Keep pictures out. Copy exactly the lines from the one containing "Write a Blender" to the one containing "COL = scene.collection", endpoints included.

● ● ●

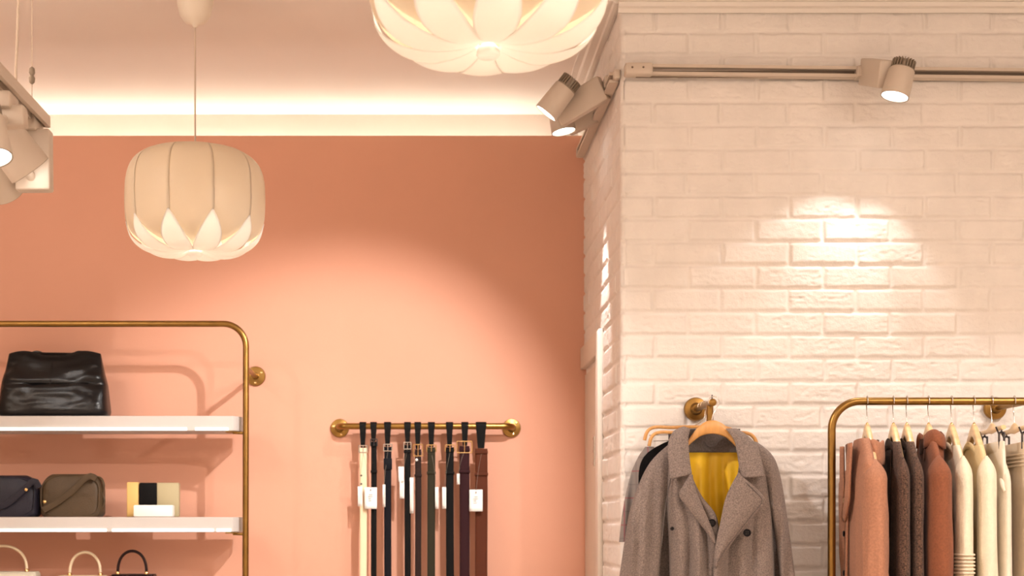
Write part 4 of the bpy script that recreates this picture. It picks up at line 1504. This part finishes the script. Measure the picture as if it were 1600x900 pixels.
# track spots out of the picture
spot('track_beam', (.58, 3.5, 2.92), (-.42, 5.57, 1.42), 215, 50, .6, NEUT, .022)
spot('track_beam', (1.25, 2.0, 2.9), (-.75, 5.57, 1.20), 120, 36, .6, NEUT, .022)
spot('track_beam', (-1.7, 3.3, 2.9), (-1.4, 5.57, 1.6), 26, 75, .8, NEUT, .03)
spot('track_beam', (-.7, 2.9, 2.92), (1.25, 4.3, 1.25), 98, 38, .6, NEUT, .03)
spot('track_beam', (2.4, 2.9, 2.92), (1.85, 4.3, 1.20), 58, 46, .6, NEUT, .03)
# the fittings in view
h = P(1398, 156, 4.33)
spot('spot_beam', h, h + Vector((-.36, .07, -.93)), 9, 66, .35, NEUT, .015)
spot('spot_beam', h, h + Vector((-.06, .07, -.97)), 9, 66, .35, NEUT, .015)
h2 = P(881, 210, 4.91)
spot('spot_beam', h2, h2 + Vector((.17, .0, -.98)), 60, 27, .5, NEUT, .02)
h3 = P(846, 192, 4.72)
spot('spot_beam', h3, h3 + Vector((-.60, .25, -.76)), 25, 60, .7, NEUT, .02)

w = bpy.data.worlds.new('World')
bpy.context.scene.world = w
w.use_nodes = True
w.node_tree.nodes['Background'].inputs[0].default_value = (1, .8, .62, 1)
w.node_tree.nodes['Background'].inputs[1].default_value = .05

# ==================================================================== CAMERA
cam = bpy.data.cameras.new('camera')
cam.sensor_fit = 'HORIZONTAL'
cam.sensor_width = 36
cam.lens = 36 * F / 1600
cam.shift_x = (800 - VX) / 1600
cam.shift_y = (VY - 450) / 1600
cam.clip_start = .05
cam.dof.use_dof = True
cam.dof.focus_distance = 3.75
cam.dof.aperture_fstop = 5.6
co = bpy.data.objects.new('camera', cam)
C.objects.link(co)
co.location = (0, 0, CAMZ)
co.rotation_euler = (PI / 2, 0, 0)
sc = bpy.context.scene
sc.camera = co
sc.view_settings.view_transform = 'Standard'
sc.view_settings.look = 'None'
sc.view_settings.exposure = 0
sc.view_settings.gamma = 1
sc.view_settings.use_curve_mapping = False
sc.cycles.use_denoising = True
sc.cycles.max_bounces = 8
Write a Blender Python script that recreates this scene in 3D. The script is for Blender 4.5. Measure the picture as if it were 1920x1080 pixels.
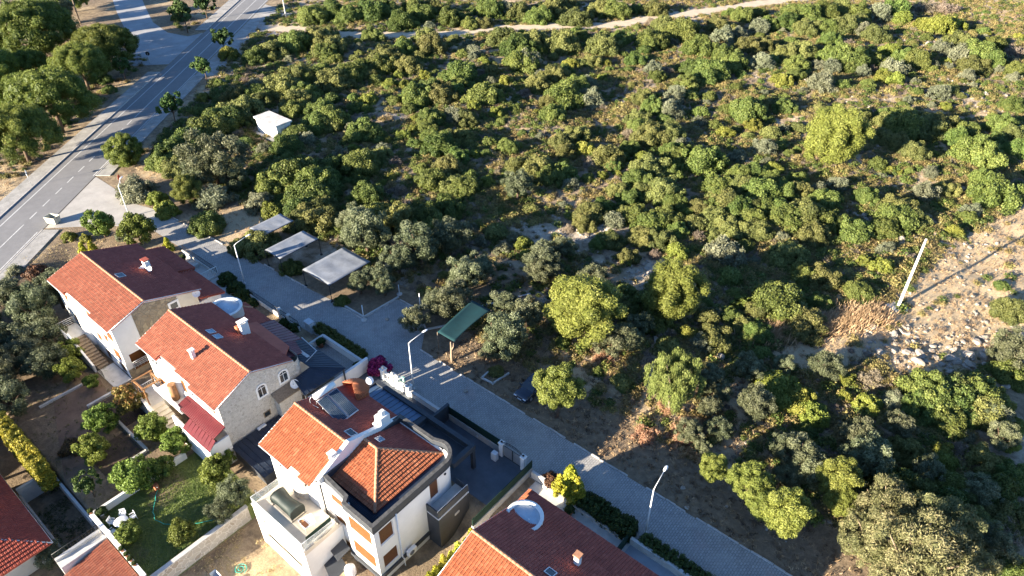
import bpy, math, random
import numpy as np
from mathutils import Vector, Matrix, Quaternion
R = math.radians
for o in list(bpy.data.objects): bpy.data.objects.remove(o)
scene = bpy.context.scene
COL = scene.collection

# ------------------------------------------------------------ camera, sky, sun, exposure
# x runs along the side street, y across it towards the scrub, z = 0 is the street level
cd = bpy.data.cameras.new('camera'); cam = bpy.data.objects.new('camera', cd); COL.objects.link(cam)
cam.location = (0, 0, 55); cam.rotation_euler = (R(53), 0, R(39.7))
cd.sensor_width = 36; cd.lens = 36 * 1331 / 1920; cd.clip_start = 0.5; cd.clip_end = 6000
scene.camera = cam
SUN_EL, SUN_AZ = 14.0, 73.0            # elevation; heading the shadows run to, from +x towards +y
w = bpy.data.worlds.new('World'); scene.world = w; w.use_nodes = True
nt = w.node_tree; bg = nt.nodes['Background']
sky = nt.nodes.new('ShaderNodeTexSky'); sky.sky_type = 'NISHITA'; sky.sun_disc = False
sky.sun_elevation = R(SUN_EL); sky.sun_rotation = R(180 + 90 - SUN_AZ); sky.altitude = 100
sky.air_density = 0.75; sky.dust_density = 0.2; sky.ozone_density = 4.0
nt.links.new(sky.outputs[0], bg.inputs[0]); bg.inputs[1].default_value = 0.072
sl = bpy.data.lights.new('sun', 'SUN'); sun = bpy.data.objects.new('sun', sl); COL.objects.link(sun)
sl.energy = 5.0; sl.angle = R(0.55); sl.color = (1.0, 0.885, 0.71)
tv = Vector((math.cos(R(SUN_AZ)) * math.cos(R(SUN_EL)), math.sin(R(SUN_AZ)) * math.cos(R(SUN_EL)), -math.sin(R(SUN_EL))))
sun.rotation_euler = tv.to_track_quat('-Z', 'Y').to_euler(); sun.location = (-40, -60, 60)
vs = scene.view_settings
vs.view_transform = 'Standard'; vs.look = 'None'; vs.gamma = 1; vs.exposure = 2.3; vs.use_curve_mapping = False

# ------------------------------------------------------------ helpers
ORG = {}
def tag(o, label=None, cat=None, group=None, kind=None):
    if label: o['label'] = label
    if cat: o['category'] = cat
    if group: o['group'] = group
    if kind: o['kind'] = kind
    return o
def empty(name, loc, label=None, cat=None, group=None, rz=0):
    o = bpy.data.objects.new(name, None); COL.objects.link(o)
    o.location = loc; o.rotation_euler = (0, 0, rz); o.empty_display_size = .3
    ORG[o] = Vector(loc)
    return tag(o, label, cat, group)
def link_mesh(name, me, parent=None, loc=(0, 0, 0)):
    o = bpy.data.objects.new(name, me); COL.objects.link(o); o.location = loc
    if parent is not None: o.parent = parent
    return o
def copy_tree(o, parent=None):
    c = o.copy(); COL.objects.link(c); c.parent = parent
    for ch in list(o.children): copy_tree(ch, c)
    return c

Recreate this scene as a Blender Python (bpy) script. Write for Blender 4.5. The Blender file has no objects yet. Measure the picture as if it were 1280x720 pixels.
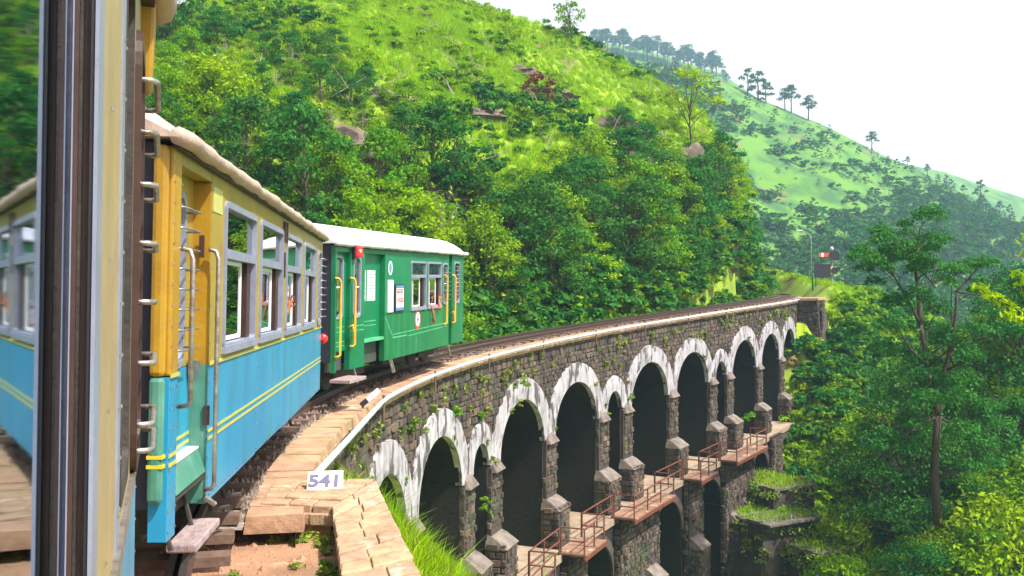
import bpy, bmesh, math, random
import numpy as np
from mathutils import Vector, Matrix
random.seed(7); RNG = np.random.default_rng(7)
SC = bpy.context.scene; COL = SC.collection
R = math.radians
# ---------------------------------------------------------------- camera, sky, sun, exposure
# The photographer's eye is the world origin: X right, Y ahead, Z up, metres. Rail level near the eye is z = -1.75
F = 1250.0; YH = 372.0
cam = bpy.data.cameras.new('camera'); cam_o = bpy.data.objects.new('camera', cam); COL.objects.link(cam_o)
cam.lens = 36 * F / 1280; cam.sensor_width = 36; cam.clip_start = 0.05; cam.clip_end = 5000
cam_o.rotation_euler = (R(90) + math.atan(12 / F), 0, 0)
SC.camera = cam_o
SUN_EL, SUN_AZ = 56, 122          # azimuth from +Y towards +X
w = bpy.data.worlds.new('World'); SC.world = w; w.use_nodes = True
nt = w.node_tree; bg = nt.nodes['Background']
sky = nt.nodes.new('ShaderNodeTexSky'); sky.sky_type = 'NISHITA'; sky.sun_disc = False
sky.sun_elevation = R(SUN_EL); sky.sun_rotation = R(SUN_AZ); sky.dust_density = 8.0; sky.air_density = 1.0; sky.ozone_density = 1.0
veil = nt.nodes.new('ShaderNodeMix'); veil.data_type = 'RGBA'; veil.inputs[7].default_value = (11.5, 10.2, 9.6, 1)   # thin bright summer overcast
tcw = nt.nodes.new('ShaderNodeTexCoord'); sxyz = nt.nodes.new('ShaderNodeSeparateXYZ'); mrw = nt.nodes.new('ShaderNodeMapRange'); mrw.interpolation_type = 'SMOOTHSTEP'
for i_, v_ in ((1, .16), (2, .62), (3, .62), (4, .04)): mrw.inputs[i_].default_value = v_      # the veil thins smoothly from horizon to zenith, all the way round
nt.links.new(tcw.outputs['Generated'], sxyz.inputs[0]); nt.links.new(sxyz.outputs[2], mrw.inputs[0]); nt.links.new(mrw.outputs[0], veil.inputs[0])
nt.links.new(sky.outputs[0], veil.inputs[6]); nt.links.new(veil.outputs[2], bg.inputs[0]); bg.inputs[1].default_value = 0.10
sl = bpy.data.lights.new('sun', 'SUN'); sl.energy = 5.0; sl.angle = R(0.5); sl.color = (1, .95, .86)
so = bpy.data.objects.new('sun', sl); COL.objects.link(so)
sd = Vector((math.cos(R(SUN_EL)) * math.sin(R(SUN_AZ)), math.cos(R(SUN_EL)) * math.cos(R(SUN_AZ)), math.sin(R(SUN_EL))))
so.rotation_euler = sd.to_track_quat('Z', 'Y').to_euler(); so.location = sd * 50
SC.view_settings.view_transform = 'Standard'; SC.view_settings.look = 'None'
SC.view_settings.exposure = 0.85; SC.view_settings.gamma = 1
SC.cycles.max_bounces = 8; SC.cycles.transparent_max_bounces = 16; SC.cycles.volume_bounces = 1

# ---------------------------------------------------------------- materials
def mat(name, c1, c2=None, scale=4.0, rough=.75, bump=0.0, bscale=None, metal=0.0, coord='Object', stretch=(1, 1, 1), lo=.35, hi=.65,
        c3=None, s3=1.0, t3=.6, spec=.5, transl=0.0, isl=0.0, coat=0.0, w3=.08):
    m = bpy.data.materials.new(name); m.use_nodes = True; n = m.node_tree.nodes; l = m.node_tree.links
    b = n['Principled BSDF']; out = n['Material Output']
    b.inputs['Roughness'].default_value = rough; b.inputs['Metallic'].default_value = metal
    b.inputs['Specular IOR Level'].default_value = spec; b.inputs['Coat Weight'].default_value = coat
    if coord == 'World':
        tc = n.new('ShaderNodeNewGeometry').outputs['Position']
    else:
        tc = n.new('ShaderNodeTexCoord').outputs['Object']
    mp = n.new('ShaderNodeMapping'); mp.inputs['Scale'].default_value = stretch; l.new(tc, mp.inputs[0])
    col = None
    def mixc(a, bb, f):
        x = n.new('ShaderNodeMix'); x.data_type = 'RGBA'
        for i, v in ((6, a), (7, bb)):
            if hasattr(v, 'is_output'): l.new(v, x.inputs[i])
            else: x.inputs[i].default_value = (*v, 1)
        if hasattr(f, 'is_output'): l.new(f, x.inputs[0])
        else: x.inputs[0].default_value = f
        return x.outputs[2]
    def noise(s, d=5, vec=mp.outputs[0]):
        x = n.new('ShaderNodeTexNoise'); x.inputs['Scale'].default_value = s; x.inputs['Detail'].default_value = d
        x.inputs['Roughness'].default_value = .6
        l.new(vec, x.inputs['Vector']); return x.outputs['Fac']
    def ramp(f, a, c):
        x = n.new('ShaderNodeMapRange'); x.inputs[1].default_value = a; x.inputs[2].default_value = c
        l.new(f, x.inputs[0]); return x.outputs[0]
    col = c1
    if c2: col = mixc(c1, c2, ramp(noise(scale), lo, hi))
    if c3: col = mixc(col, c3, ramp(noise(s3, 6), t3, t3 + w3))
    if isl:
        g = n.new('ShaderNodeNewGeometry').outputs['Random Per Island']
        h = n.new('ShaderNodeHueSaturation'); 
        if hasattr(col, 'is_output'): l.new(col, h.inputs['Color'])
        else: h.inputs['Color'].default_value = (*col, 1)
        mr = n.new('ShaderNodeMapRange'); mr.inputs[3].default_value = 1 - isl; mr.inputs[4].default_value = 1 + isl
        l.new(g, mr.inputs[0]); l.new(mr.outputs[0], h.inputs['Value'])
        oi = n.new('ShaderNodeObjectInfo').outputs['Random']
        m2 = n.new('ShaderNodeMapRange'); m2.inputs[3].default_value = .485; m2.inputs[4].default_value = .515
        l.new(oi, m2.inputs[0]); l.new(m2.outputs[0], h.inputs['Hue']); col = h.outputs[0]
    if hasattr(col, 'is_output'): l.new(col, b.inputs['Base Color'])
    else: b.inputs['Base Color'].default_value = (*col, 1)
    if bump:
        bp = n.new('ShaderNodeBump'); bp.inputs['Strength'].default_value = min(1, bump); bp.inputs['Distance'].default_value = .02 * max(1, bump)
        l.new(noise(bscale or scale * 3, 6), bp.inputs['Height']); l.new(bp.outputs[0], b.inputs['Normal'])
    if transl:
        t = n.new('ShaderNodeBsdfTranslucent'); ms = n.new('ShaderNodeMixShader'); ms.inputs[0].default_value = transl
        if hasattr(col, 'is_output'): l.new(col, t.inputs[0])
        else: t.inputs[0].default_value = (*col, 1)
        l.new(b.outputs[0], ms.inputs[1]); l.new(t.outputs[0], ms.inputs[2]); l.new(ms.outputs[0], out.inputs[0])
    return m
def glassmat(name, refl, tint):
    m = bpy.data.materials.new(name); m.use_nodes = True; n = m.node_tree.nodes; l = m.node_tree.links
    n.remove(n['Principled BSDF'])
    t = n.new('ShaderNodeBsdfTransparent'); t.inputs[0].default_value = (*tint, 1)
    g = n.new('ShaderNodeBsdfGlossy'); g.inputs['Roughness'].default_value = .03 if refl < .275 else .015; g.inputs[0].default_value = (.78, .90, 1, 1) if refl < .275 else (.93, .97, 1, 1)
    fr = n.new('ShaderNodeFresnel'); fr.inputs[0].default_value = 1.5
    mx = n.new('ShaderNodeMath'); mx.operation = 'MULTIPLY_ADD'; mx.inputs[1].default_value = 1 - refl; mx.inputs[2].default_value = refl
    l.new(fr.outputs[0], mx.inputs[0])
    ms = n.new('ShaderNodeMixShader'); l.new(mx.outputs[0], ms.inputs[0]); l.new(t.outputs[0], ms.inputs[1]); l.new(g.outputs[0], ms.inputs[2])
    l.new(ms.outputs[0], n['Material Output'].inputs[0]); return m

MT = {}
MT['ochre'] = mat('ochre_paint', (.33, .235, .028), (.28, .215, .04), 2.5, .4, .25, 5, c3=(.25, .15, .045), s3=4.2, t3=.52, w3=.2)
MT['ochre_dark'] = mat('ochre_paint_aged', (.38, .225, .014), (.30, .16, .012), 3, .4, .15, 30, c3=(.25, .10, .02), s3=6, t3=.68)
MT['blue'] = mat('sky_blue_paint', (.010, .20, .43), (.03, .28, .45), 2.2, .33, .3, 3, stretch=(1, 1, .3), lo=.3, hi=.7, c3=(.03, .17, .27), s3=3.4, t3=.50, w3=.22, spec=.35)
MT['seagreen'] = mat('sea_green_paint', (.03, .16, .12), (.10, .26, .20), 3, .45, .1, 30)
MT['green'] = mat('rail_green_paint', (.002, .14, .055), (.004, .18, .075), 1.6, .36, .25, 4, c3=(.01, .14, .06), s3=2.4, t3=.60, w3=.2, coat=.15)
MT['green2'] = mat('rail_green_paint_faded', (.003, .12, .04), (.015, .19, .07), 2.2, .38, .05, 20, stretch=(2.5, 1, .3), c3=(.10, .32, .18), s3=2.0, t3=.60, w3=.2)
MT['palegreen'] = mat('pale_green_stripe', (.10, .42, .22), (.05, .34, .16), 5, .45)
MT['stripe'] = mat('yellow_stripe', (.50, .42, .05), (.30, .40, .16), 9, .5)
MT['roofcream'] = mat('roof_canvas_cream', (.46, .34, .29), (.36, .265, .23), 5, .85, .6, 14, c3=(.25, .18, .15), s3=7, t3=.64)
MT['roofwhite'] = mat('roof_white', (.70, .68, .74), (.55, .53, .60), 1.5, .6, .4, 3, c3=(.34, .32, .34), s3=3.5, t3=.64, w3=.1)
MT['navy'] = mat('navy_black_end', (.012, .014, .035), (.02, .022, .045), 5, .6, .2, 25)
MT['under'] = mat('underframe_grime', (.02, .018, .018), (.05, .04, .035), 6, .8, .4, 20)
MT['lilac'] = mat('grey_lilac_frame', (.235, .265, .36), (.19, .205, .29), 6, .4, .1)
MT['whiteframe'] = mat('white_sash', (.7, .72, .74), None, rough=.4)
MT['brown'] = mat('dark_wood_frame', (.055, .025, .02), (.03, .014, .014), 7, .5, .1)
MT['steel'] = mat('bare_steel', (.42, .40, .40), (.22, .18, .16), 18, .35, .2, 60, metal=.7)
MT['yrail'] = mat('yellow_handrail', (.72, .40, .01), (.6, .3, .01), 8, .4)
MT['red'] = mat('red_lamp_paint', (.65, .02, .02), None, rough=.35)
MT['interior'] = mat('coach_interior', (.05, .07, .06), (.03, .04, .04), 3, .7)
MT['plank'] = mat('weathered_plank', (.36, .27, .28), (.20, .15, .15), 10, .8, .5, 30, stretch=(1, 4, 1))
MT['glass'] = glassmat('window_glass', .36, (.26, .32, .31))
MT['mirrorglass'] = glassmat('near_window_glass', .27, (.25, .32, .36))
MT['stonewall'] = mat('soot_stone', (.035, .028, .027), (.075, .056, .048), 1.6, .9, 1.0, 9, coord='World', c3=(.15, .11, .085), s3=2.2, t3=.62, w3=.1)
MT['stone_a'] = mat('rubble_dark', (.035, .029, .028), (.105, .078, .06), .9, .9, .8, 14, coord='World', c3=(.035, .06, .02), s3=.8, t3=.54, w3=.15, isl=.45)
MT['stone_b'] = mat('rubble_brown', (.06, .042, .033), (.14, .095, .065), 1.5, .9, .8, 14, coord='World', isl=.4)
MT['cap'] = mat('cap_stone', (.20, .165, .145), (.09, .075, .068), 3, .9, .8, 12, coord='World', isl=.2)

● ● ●

■ SOLUTION TO THIS EXERCISE ■
Write a Blender Python script that recreates this scene in 3D. The script is for Blender 4.5. Measure the picture as if it were 1920x1080 pixels.
import bpy, math, random
import numpy as np
from mathutils import Vector, Matrix, Quaternion
R = math.radians
for o in list(bpy.data.objects): bpy.data.objects.remove(o)
scene = bpy.context.scene
COL = scene.collection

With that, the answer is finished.